Apparaissant dans le prologue dans un costume exubérant et un masque de pierres précieuses, qui en ferait presque une sorte de drag queen baroque, la Pythonisse de François-Olivier Jean est impressionnante. Mixant avec beaucoup d’adresse son registre de tête et son registre de poitrine, il donne à ce personnage une image vocale troublante, presque monstrueuse. Le texte est dit avec beaucoup de clarté et on ne perd rien de son chant ouvragé. C’est moins le cas des clefs de fa, qui peinent à exister vocalement dans ce lieu, malgré leur engagement scénique. David Witczak se glisse avec beaucoup de virtuosité dans la peau du roi Saül, fiévreux et affolé, mais la voix manque de projection et d’impact pour que l’incarnation puisse pleinement convaincre. Observation semblable avec le Joabel d’Antonin Rondepierre, d’une aisance scénique frappante, mais qui ne réussit pas vraiment à s’imposer vocalement, tout contraint qu’il est pour se faire entendre de tirer exagérément sur ce qui semble pourtant être un beau matériau. L’Achis élégant et fier de Virgile Ancely souffre du même problème. Geoffroy Buffière se tire cependant avec les honneurs de la très brève intervention de l’ombre de Samuel, chantée par-dessus un orchestre relativement peu fourni qui lui permet de se faire entendre.

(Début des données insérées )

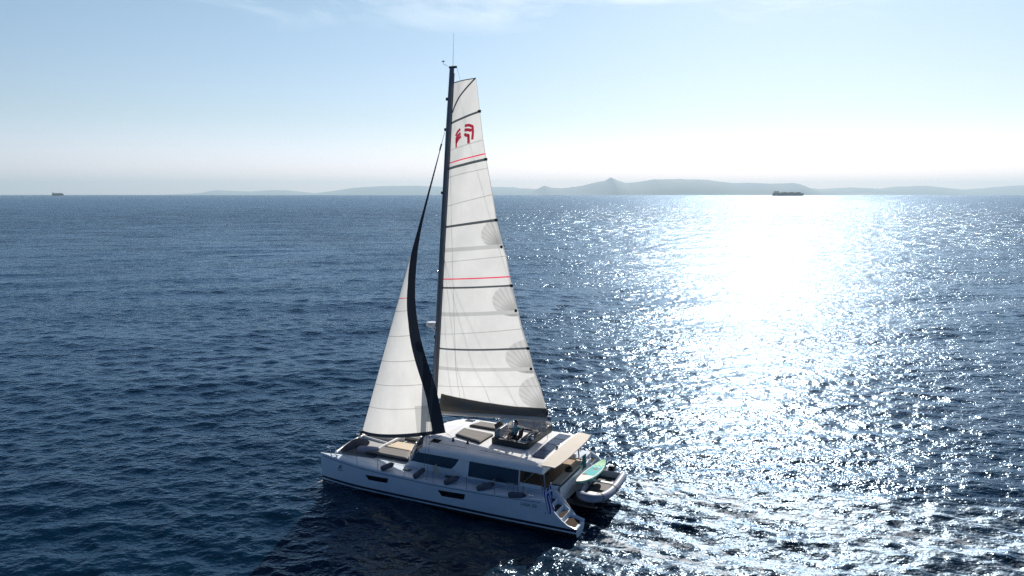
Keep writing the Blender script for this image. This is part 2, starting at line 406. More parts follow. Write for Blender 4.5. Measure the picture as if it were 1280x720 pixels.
M['black'] = mat('black_plastic', (0.012, 0.012, 0.013), 0.45)
M['rope'] = mat('white_rope', (0.60, 0.56, 0.48), 0.9)
M['wire'] = mat('rigging_wire', (0.11, 0.12, 0.13), 0.4, metal=0.7)
M['tramp'] = mat('trampoline_mesh', (0.22, 0.23, 0.235), 0.9, vary=0.15, vscale=4)
M['fender'] = mat('grey_fender_cover', (0.075, 0.09, 0.125), 0.85, vary=0.15, vscale=6, bump=0.2, bscale=25)
M['fend_end'] = mat('navy_fender_end', (0.012, 0.016, 0.04), 0.5)
M['tubegrey'] = mat('grey_inflatable_tube', (0.19, 0.23, 0.32), 0.5, vary=0.06, vscale=3)
M['dgrey'] = mat('dark_grey_floor', (0.06, 0.062, 0.065), 0.7)
M['wood'] = mat('cabin_wood', (0.10, 0.055, 0.03), 0.5, vary=0.2, vscale=4)
M['red'] = mat('red_sail_thread', (0.55, 0.03, 0.05), 0.8)
M['teal'] = mat('turquoise_deck_pad', (0.01, 0.42, 0.46), 0.7, vary=0.25, vscale=5)
M['tealdk'] = mat('deep_teal_cloth', (0.012, 0.13, 0.16), 0.8, vary=0.2)
M['green'] = mat('light_green_board', (0.32, 0.68, 0.38), 0.5, vary=0.05)
M['boardw'] = mat('white_board', (0.72, 0.72, 0.68), 0.4)
M['brail'] = mat('green_board_rail', (0.06, 0.33, 0.27), 0.5)
M['fblue'] = mat('flag_blue', (0.02, 0.05, 0.36), 0.8)
M['fwhite'] = mat('flag_white', (0.70, 0.70, 0.74), 0.8)
M['skin'] = mat('skin', (0.42, 0.24, 0.17), 0.55)
M['hair'] = mat('dark_hair', (0.02, 0.015, 0.012), 0.7)
M['letter'] = mat('blue_grey_lettering', (0.10, 0.14, 0.20), 0.5)
M['solar'] = mat('solar_cells', (0.012, 0.022, 0.055), 0.15, spec=0.6)

def cloth_mat(name, col, trans, rough=0.8, alpha=1.0, vary=0.03):
    m = bpy.data.materials.new(name); m.use_nodes = True; t = m.node_tree; t.nodes.clear()
    n = t.nodes.new; l = t.links.new
    o = n('ShaderNodeOutputMaterial'); d = n('ShaderNodeBsdfDiffuse'); tr = n('ShaderNodeBsdfTranslucent'); mx_ = n('ShaderNodeMixShader')
    c = n('ShaderNodeTexCoord'); nz_ = n('ShaderNodeTexNoise'); nz_.inputs['Scale'].default_value = 0.9; nz_.inputs['Detail'].default_value = 7; nz_.inputs['Roughness'].default_value = 0.6
    l(c.outputs['Object'], nz_.inputs['Vector'])
    r = n('ShaderNodeMapRange'); r.inputs['From Min'].default_value = 0.3; r.inputs['From Max'].default_value = 0.7; r.inputs['To Min'].default_value = 1-vary; r.inputs['To Max'].default_value = 1+vary
    l(nz_.outputs['Fac'], r.inputs['Value'])
    x = n('ShaderNodeVectorMath'); x.operation = 'SCALE'; x.inputs[0].default_value = col; l(r.outputs[0], x.inputs['Scale'])
    l(x.outputs[0], d.inputs['Color']); l(x.outputs[0], tr.inputs['Color']); mx_.inputs[0].default_value = trans
    b = n('ShaderNodeBump'); b.inputs['Strength'].default_value = 0.5; b.inputs['Distance'].default_value = 0.06
    n2 = n('ShaderNodeTexNoise'); n2.inputs['Scale'].default_value = 1.0; n2.inputs['Detail'].default_value = 4; mpp = n('ShaderNodeMapping'); mpp.inputs['Rotation'].default_value = (0, R(25), 0); mpp.inputs['Scale'].default_value = (2.6, 1, 0.7); l(c.outputs['Object'], mpp.inputs[0]); l(mpp.outputs[0], n2.inputs['Vector']); l(n2.outputs['Fac'], b.inputs['Height'])
    l(b.outputs[0], d.inputs['Normal']); l(b.outputs[0], tr.inputs['Normal'])
    l(d.outputs[0], mx_.inputs[1]); l(tr.outputs[0], mx_.inputs[2])
    last = mx_.outputs[0]
    if alpha < 1:
        tp = n('ShaderNodeBsdfTransparent'); m2 = n('ShaderNodeMixShader'); m2.inputs[0].default_value = alpha
        l(tp.outputs[0], m2.inputs[1]); l(last, m2.inputs[2]); last = m2.outputs[0]
    l(last, o.inputs['Surface']); return m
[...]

Justement, on sent que Gaëtan Jarry adapte intelligemment sa direction d’orchestre à l’acoustique du lieu. L’Ensemble Marguerite Louise est d’ordinaire capable de dispenser un son coloré, net et vigoureux, mais si l’on observe ici que les instrumentistes s’engagent avec énergie, c’est une sonorité d’orchestre enveloppante et dense qui parvient à nos oreilles, très contemplative et recueillie en un sens, sans que la langueur ne cède jamais le pas à la tenue du drame et aux variations dynamiques. Le chœur, divisé en deux, avec les membres subtils et sémillants du petit chœur sur le plateau et le grand chœur sur le côté de la fosse, est en tout point remarquable. Les « hélas » soupirés lors de la mort de Jonathas, saisissants de douleur contenue, vibrent dans l’immensité du lieu.
On ne peut que se réjouir que ce très beau spectacle fasse l’objet d’une captation vidéo pour la chaîne Mezzo et d’un enregistrement audio pour le toujours aussi précieux label maison Château de Versailles Spectacles.